Nutsedge Requires Year-Round Management

Web AdminWeed Management

By Clint Thompson

Nutsedge is one of the most devastating and frustrating pests that Southeast vegetable producers encounter every year, but it can be managed more effectively. Growers must be dedicated to implementing a year-round management system and not just one that’s effective during a specific production season.

Nutsedge

Nutsedge is a destructive weed that can overwhelm a cropping system and challenge plants for essential nutrients, sunlight and water. It thrives on its ability to penetrate plastic mulches, a common production system that many commercial growers use.

Stanley Culpepper, University of Georgia (UGA) Cooperative Extension weed specialist, discussed nutsedge management during the Southeast Regional Fruit & Vegetable Conference in Savannah, Georgia, in early January. He did not promise 100% control but insisted improved management is possible.

“Nutsedge is always a problem in vegetable production. It is a really big challenge in our plasticulture. It’s the only weed that can obviously penetrate the mulch on its own,” Culpepper said. “We invest a lot of money to control nutsedge in plasticulture. If we could reduce those populations, we could actually reduce the cost of the fumigant program.”

Most growers utilize a fumigation system every production season. It is an effective management strategy that allows growers to suffocate pests in the soil with fumigant products. Producers rely on the system to kill weeds and certain insect pests, specifically nematodes, prior to planting season. But it can be a costly investment, especially if it is the last and only line of defense.

“What we would like to see our growers doing is thinking about nutsedge 365 days a year. When we’re between crops or we’re rotating to an agronomic crop, we need to focus on knocking the seed bank population down. When you think about your problematic weeds, you have to begin by working on the seed bank,” Culpepper said. “If we could drive those nutsedge tuber numbers in the soil down by running good programs 365 days a year, we can eventually win. The key word is ‘eventually’ because there’s a reason it’s the most problematic pest.
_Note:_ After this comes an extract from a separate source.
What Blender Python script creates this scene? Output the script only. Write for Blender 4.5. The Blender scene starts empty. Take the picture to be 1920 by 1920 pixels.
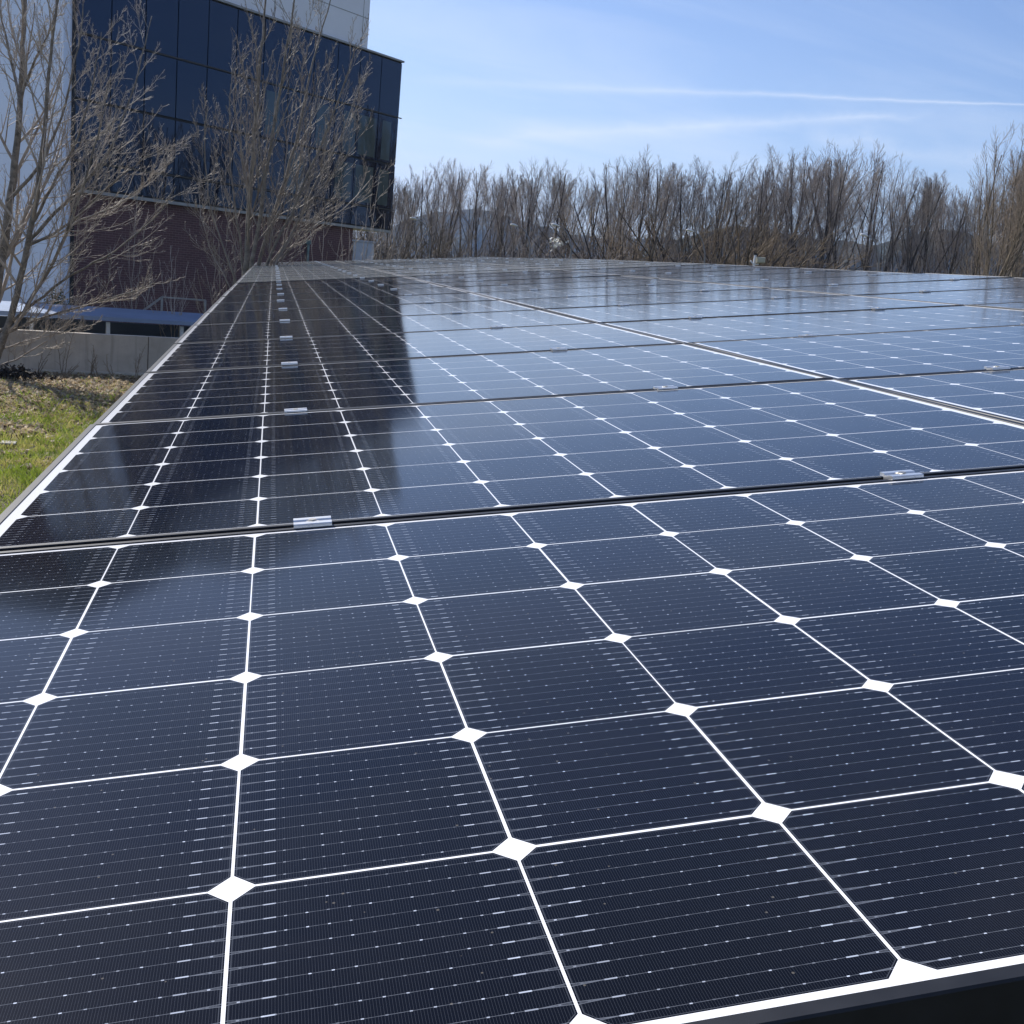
import bpy, math, random
import numpy as np
from mathutils import Matrix, Vector

# ---------------------------------------------------------------- camera, sky, sun, exposure
SC = bpy.context.scene
COL = SC.collection
W = bpy.data.worlds.new("World"); SC.world = W; W.use_nodes = True
F = 2079.964                       # focal length in pixels of the 1920 px photograph
ROLL, PITCH, EYE = math.radians(5.5), math.radians(12.0), 3.4
UPC = np.array([math.sin(ROLL)*math.cos(PITCH), -math.cos(ROLL)*math.cos(PITCH), -math.sin(PITCH)])
YC = np.array([0, 0, 1.0]) - UPC*UPC[2]; YC /= np.linalg.norm(YC)
WC = np.stack([np.cross(YC, UPC), YC, UPC])          # camera axes -> world axes
CAM = np.array([0, 0, EYE])

cd = bpy.data.cameras.new("camera"); cam = bpy.data.objects.new("camera", cd); COL.objects.link(cam)
cd.sensor_width = 36; cd.lens = F/1920*36; cd.clip_start = 0.02; cd.clip_end = 20000
M = np.eye(4); M[:3, 0] = WC[:, 0]; M[:3, 1] = -WC[:, 1]; M[:3, 2] = -WC[:, 2]; M[:3, 3] = CAM
cam.matrix_world = Matrix(M.tolist())
SC.camera = cam

SUN_AZ, SUN_EL = math.radians(-45), math.radians(37)   # azimuth from +Y towards +X
sdir = np.array([math.sin(SUN_AZ)*math.cos(SUN_EL), math.cos(SUN_AZ)*math.cos(SUN_EL), math.sin(SUN_EL)])
sd = bpy.data.lights.new("sun", 'SUN'); sun = bpy.data.objects.new("sun", sd); COL.objects.link(sun)
sd.energy = 4.4; sd.angle = math.radians(0.5); sd.color = (1.0, 0.95, 0.87)
sun.rotation_euler = Vector((-sdir).tolist()).to_track_quat('-Z', 'Y').to_euler()
SC.view_settings.view_transform = 'Standard'; SC.view_settings.look = 'None'
SC.view_settings.exposure = 0.70; SC.view_settings.gamma = 1.0
SKY_STRENGTH = 0.076
try:
    SC.cycles.max_bounces = 8; SC.cycles.transparent_max_bounces = 8
    SC.cycles.caustics_reflective = False; SC.cycles.caustics_refractive = False
    SC.cycles.use_denoising = True
except Exception:
    pass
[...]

It requires both chemical and mechanical management approaches.”

TACKLING TUBERS
Nathan Boyd, associate center director of the University of Florida Institute of Food and Agricultural Sciences Gulf Coast Research and Education Center and professor of horticulture and weed science, said it only takes four to eight weeks, depending on the time of year, for a plant to double the number of tubers it possesses. In a field that might have been left unmanaged, even for a short period of time, growers can experience a sudden surge of nutsedge.

Nutsedge species tend to be less of a problem on deep sands because they’re drier. They can occur in dry soils, too, but their preference is for a moister, heavier type of soil.

Tuber removal is vital to producers achieving maximum nutsedge control. Growers can hand-weed, but it is a tedious and expensive management option. It requires a large labor investment, but if workers do not remove the tubers, the nutsedge simply grows back.

Weed and pest control became more challenging for growers following the phaseout of the soil fumigant methyl bromide. It was effective in managing nutsedge but also dangerous to the ozone. Culpepper has researched methyl bromide alternatives on the UGA Tifton campus.

HOLISTIC APPROACH
Culpepper stresses a holistic approach to nutsedge control. Different tactics can be incorporated together to produce a more impactful management system. The best strategies will reduce input costs over time while improving pest management in plasticulture systems.

Options to consider throughout the year include the following:

  • Manage nutsedge between rows of plasticulture and not just in the beds themselves.
  • Include Sandea herbicide for those labeled crops when feasible as it is effective on both yellow and purple nutsedge.
  • Immediately after crop harvest is completed, terminate the crop and weeds with either tillage or glyphosate followed by paraquat.
  • When the field is out of production, rotate a disking and full rates of glyphosate on three- to four-week intervals to help deplete tubers from the soil seed bank.